[Problem details]
Return the listing below exactly, with the pictures dropped.
________________________
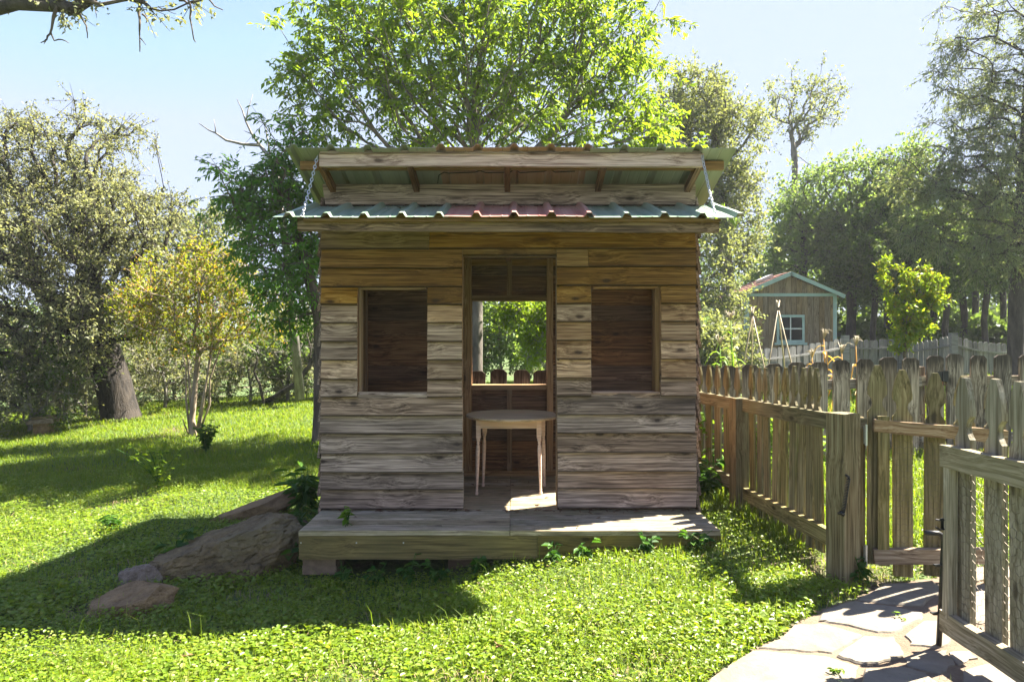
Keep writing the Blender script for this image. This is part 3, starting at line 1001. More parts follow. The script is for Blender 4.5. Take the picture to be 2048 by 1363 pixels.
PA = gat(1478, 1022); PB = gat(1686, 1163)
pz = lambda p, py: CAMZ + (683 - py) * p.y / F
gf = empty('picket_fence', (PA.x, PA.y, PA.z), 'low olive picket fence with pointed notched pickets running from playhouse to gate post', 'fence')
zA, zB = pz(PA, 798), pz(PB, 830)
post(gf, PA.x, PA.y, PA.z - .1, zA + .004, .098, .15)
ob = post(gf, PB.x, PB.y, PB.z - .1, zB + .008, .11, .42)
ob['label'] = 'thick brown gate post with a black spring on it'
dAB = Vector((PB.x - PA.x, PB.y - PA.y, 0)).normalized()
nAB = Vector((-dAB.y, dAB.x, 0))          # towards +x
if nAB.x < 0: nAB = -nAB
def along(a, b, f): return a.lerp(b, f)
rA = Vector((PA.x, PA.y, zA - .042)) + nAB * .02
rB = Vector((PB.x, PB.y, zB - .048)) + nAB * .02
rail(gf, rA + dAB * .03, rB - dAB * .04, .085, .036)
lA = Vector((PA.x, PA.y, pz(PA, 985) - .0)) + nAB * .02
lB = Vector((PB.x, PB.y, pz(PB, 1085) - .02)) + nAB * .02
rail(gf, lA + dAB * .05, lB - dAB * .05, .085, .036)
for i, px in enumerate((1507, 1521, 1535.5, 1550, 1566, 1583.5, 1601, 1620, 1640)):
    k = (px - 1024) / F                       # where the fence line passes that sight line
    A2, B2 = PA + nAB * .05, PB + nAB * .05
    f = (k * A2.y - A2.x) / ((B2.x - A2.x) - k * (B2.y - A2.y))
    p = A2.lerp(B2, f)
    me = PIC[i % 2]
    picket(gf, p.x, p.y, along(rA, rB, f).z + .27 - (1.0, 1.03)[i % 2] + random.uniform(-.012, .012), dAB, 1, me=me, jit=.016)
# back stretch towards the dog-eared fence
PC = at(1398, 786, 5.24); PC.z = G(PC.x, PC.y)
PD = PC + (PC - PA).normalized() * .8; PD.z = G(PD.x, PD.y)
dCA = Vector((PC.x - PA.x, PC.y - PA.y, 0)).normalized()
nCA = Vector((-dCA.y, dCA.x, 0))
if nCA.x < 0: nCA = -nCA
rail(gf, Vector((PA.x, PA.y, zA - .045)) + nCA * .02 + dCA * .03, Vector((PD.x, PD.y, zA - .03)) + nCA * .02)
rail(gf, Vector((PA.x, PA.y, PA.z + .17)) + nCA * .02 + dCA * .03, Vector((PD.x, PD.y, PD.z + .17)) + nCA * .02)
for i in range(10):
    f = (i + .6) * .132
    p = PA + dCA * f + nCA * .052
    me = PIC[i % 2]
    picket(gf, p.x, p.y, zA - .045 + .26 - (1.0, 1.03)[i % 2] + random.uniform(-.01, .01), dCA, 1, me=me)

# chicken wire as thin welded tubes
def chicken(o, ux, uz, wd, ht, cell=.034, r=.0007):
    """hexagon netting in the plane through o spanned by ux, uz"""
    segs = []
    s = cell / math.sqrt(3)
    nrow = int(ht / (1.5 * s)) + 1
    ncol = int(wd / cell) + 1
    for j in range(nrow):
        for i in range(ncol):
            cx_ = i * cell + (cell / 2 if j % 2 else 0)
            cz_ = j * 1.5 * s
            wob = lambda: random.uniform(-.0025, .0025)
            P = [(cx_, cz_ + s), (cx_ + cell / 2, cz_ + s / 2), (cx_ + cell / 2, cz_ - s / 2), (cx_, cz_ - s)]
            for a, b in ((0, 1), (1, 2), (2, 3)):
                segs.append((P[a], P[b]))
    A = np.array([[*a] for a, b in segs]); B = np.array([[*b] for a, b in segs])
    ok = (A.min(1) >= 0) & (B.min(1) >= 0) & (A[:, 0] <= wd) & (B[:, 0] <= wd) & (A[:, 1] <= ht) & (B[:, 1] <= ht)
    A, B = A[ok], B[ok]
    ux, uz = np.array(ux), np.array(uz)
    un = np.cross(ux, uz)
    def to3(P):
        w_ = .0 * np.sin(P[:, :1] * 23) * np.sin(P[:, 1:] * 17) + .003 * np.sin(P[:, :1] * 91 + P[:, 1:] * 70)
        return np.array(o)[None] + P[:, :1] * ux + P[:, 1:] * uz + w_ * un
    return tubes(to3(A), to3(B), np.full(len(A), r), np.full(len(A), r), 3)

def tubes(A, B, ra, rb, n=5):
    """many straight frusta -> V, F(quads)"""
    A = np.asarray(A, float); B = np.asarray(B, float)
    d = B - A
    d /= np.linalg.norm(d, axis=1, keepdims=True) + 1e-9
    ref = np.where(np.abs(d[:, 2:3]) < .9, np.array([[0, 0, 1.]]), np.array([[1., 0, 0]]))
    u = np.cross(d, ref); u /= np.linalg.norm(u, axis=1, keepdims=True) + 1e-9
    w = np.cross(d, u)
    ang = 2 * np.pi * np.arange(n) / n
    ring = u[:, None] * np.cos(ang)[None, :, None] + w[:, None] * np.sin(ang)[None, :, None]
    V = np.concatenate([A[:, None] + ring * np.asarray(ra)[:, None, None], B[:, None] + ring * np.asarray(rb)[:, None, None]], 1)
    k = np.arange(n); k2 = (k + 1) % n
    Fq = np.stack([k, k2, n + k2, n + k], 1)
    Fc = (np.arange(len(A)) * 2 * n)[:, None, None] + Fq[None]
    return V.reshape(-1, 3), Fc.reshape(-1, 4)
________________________
[Worked answer]
Keep writing the Blender script for this image. This is part 3, starting at line 1001. More parts follow. The script is for Blender 4.5. Take the picture to be 2048 by 1363 pixels.
PA = gat(1478, 1022); PB = gat(1686, 1163)
pz = lambda p, py: CAMZ + (683 - py) * p.y / F
gf = empty('picket_fence', (PA.x, PA.y, PA.z), 'low olive picket fence with pointed notched pickets running from playhouse to gate post', 'fence')
zA, zB = pz(PA, 798), pz(PB, 830)
post(gf, PA.x, PA.y, PA.z - .1, zA + .004, .098, .15)
ob = post(gf, PB.x, PB.y, PB.z - .1, zB + .008, .11, .42)
ob['label'] = 'thick brown gate post with a black spring on it'
dAB = Vector((PB.x - PA.x, PB.y - PA.y, 0)).normalized()
nAB = Vector((-dAB.y, dAB.x, 0))          # towards +x
if nAB.x < 0: nAB = -nAB
def along(a, b, f): return a.lerp(b, f)
rA = Vector((PA.x, PA.y, zA - .042)) + nAB * .02
rB = Vector((PB.x, PB.y, zB - .048)) + nAB * .02
rail(gf, rA + dAB * .03, rB - dAB * .04, .085, .036)
lA = Vector((PA.x, PA.y, pz(PA, 985) - .0)) + nAB * .02
lB = Vector((PB.x, PB.y, pz(PB, 1085) - .02)) + nAB * .02
rail(gf, lA + dAB * .05, lB - dAB * .05, .085, .036)
for i, px in enumerate((1507, 1521, 1535.5, 1550, 1566, 1583.5, 1601, 1620, 1640)):
    k = (px - 1024) / F                       # where the fence line passes that sight line
    A2, B2 = PA + nAB * .05, PB + nAB * .05
    f = (k * A2.y - A2.x) / ((B2.x - A2.x) - k * (B2.y - A2.y))
    p = A2.lerp(B2, f)
    me = PIC[i % 2]
    picket(gf, p.x, p.y, along(rA, rB, f).z + .27 - (1.0, 1.03)[i % 2] + random.uniform(-.012, .012), dAB, 1, me=me, jit=.016)
# back stretch towards the dog-eared fence
PC = at(1398, 786, 5.24); PC.z = G(PC.x, PC.y)
PD = PC + (PC - PA).normalized() * .8; PD.z = G(PD.x, PD.y)
dCA = Vector((PC.x - PA.x, PC.y - PA.y, 0)).normalized()
nCA = Vector((-dCA.y, dCA.x, 0))
if nCA.x < 0: nCA = -nCA
rail(gf, Vector((PA.x, PA.y, zA - .045)) + nCA * .02 + dCA * .03, Vector((PD.x, PD.y, zA - .03)) + nCA * .02)
rail(gf, Vector((PA.x, PA.y, PA.z + .17)) + nCA * .02 + dCA * .03, Vector((PD.x, PD.y, PD.z + .17)) + nCA * .02)
for i in range(10):
    f = (i + .6) * .132
    p = PA + dCA * f + nCA * .052
    me = PIC[i % 2]
    picket(gf, p.x, p.y, zA - .045 + .26 - (1.0, 1.03)[i % 2] + random.uniform(-.01, .01), dCA, 1, me=me)

# chicken wire as thin welded tubes
def chicken(o, ux, uz, wd, ht, cell=.034, r=.0007):
    """hexagon netting in the plane through o spanned by ux, uz"""
    segs = []
    s = cell / math.sqrt(3)
    nrow = int(ht / (1.5 * s)) + 1
    ncol = int(wd / cell) + 1
    for j in range(nrow):
        for i in range(ncol):
            cx_ = i * cell + (cell / 2 if j % 2 else 0)
            cz_ = j * 1.5 * s
            wob = lambda: random.uniform(-.0025, .0025)
            P = [(cx_, cz_ + s), (cx_ + cell / 2, cz_ + s / 2), (cx_ + cell / 2, cz_ - s / 2), (cx_, cz_ - s)]
            for a, b in ((0, 1), (1, 2), (2, 3)):
                segs.append((P[a], P[b]))
    A = np.array([[*a] for a, b in segs]); B = np.array([[*b] for a, b in segs])
    ok = (A.min(1) >= 0) & (B.min(1) >= 0) & (A[:, 0] <= wd) & (B[:, 0] <= wd) & (A[:, 1] <= ht) & (B[:, 1] <= ht)
    A, B = A[ok], B[ok]
    ux, uz = np.array(ux), np.array(uz)
    un = np.cross(ux, uz)
    def to3(P):
        w_ = .0 * np.sin(P[:, :1] * 23) * np.sin(P[:, 1:] * 17) + .003 * np.sin(P[:, :1] * 91 + P[:, 1:] * 70)
        return np.array(o)[None] + P[:, :1] * ux + P[:, 1:] * uz + w_ * un
    return tubes(to3(A), to3(B), np.full(len(A), r), np.full(len(A), r), 3)

def tubes(A, B, ra, rb, n=5):
    """many straight frusta -> V, F(quads)"""
    A = np.asarray(A, float); B = np.asarray(B, float)
    d = B - A
    d /= np.linalg.norm(d, axis=1, keepdims=True) + 1e-9
    ref = np.where(np.abs(d[:, 2:3]) < .9, np.array([[0, 0, 1.]]), np.array([[1., 0, 0]]))
    u = np.cross(d, ref); u /= np.linalg.norm(u, axis=1, keepdims=True) + 1e-9
    w = np.cross(d, u)
    ang = 2 * np.pi * np.arange(n) / n
    ring = u[:, None] * np.cos(ang)[None, :, None] + w[:, None] * np.sin(ang)[None, :, None]
    V = np.concatenate([A[:, None] + ring * np.asarray(ra)[:, None, None], B[:, None] + ring * np.asarray(rb)[:, None, None]], 1)
    k = np.arange(n); k2 = (k + 1) % n
    Fq = np.stack([k, k2, n + k2, n + k], 1)
    Fc = (np.arange(len(A)) * 2 * n)[:, None, None] + Fq[None]
    return V.reshape(-1, 3), Fc.reshape(-1, 4)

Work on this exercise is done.